ドイツで今年放映されたインタビューによると、いま一番親しい人物は美容師だという。「いすに座って、彼女が私の髪を整えてくれているときが一番幸せ」
「自分に起きたことと共存していくために、毎日をポジティブに生きようと努力してる。気ままな10代の時間はもう取り戻せない。他の人と話をして、若いときの経験を共有してもらうのがせめてもの慰め」
カンプシュさんは、マザーコンプレックスを抱えていたプリクロピル容疑者への複雑な感情についても言及した。容疑者が自殺したと聞いたときには泣いたという。
「脱出することによって、私は自分を迫害していた人間から逃げることができた。それと同時に、いや応なく近くにいた人を失った」とカンプシュさんは自伝に綴っている。
「私を殴り、地下室に閉じ込め、餓死寸前まで追い込んだ男が求めていたものは、誰かに抱きしめてもらうことだった」
【AFP 2013-05-12】
ストックホルム症候群と指摘することはたやすい。彼女を自分と関係のない第三者と見れば。私は不思議な感動を覚えてならなかった。複雑さとは奥深さでもあろう。微にして妙なる人間心理の綾は時に善悪を軽々と超越するのだ。
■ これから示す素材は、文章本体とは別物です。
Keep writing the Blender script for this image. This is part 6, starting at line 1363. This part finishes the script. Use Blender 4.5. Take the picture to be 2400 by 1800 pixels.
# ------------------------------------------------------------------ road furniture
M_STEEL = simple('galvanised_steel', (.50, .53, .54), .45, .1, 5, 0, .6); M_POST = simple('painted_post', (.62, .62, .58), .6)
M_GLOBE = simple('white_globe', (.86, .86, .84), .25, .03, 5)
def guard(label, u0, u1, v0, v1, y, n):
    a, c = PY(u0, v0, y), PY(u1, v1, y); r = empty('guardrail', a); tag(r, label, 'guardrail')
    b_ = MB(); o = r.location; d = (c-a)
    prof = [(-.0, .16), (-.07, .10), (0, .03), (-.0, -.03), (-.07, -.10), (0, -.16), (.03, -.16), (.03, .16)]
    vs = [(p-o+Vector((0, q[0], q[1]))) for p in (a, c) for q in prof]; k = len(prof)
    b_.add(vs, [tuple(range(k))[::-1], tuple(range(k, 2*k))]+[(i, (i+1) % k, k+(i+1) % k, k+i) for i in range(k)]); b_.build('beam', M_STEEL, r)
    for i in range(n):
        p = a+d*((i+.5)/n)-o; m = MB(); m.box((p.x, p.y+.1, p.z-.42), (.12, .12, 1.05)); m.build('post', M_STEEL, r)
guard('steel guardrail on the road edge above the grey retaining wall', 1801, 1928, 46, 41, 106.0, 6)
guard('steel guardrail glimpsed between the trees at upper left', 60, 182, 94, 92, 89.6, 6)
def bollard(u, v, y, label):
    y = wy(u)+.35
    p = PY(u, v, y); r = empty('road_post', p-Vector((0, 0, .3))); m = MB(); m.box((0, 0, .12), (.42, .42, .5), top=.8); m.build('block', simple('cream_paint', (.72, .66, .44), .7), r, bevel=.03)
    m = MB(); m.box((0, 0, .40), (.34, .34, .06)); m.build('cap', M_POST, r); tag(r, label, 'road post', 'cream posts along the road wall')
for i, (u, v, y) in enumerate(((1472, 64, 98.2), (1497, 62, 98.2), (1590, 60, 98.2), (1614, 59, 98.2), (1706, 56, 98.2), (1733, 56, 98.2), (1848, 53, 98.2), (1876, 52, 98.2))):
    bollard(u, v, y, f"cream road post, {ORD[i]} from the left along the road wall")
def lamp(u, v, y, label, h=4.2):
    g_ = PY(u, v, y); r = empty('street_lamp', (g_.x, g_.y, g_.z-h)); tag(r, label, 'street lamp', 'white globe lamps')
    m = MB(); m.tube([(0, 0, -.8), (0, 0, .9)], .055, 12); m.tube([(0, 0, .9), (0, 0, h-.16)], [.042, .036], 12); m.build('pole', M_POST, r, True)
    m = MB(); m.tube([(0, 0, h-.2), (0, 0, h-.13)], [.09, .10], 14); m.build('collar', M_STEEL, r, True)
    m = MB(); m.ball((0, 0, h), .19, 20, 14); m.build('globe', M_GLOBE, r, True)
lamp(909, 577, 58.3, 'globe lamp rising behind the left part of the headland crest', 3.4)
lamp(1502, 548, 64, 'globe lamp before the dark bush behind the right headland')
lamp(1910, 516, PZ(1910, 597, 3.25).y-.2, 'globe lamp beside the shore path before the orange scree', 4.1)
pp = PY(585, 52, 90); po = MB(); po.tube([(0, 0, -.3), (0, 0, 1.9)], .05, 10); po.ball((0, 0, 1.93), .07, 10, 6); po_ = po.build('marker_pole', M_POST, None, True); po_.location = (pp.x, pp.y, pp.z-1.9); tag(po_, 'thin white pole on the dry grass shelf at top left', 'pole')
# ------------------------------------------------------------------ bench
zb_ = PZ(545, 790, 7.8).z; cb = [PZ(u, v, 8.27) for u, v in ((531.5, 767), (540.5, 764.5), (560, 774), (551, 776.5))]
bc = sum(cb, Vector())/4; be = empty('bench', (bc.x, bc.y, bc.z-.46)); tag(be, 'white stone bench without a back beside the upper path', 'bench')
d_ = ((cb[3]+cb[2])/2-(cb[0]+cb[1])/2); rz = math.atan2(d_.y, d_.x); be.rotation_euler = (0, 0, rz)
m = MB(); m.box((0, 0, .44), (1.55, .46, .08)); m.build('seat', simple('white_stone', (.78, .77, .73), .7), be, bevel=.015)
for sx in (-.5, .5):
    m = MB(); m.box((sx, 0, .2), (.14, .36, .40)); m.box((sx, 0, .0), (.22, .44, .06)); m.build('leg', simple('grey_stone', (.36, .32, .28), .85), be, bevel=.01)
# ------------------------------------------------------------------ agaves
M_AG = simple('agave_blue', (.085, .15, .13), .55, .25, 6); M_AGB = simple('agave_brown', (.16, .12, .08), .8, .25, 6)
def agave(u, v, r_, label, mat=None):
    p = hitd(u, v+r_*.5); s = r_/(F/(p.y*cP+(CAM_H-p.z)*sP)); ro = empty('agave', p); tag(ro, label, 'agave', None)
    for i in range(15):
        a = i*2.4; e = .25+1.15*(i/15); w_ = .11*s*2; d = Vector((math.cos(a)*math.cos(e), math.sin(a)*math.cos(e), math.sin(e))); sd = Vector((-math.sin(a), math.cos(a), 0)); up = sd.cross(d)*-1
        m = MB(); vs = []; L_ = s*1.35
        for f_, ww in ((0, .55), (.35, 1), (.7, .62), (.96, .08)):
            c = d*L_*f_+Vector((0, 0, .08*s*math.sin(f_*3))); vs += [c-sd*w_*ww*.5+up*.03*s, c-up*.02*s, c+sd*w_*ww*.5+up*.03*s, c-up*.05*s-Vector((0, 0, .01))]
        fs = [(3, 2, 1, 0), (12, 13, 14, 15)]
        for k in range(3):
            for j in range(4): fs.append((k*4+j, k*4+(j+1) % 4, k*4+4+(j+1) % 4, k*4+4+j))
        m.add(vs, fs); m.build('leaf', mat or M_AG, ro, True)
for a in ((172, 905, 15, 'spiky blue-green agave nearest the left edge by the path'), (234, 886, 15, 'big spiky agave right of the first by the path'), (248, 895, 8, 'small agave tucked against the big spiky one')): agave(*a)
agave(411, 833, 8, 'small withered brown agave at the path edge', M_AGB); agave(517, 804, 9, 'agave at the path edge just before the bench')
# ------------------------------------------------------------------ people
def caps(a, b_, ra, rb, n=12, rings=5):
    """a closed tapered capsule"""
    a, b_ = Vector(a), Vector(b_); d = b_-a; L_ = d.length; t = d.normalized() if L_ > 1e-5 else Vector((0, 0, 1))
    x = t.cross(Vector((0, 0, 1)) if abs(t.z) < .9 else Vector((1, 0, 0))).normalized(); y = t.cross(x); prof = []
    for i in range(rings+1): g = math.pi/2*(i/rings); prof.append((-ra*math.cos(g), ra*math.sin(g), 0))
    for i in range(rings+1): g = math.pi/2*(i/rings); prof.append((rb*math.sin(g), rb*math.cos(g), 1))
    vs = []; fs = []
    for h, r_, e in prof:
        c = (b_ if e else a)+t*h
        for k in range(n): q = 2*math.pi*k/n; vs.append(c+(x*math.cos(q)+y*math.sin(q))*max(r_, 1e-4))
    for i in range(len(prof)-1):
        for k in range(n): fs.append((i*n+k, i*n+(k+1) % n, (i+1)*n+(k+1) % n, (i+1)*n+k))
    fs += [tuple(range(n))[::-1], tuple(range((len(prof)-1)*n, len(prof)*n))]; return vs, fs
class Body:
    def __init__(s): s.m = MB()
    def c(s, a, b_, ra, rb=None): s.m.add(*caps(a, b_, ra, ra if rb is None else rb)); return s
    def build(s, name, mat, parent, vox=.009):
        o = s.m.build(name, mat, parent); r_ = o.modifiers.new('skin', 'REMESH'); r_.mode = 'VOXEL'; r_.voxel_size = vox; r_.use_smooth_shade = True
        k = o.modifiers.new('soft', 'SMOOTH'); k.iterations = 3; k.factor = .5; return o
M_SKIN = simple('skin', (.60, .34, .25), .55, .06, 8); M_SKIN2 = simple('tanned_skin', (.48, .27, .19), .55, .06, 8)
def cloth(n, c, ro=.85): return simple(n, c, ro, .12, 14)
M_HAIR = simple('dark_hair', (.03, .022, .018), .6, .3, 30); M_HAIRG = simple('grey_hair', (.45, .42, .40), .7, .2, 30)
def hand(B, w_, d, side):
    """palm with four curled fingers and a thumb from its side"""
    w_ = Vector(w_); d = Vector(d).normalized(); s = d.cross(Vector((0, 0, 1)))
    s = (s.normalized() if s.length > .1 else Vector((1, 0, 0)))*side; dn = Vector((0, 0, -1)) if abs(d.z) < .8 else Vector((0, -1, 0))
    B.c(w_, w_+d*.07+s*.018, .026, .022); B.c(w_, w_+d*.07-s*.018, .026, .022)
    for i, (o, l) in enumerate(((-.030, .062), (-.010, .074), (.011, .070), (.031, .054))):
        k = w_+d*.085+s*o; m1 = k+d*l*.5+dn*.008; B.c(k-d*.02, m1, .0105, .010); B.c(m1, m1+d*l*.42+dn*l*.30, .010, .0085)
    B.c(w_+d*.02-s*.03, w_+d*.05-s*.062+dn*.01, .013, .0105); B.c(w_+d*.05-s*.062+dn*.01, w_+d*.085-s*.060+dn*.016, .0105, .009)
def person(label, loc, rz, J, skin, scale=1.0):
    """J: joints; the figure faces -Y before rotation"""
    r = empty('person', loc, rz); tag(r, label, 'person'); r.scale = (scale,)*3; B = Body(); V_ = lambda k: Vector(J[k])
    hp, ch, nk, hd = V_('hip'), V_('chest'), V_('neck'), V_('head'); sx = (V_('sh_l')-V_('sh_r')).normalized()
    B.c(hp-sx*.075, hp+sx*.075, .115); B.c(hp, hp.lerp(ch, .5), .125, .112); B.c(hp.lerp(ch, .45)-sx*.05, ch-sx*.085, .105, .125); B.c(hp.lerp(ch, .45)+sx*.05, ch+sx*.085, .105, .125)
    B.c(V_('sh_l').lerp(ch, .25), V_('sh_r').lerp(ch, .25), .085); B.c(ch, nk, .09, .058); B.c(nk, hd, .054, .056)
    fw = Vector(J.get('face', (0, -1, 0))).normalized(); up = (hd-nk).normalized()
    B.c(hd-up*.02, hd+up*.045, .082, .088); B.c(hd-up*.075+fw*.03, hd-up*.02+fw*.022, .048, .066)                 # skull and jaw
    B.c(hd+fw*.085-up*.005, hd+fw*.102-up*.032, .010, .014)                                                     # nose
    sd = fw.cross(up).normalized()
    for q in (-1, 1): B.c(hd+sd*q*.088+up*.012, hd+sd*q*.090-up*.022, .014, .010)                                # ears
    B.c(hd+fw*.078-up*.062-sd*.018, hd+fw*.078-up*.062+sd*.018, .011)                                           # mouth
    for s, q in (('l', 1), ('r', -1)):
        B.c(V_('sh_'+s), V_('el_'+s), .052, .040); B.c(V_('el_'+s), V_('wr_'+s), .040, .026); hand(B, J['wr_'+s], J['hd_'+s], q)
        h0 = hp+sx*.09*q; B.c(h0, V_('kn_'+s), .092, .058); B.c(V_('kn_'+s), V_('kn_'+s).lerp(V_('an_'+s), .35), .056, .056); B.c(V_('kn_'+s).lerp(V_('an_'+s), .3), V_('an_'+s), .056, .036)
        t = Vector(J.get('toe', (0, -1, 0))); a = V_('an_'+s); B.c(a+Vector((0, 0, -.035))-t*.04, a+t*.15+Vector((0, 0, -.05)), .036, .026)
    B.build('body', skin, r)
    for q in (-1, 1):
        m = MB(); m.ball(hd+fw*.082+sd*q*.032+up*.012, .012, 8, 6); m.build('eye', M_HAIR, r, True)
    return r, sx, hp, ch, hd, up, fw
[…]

彼女と比較して自分の幸福を計るような愚者は本当の意味で不幸なのだろう。彼女が不幸であったとしても我々が不幸でないと言い切ることができるだろうか?
ただありのままに不幸を背負う。ただありのままに不遇を生きる。すべての川が海を目指すように我々の生もまた死に至る。どのような流れであったとしても、太陽のきらめきを反射することは可能だろう。人は他の誰かになり得ない。彼女は彼女を生きる。私は私を生きる。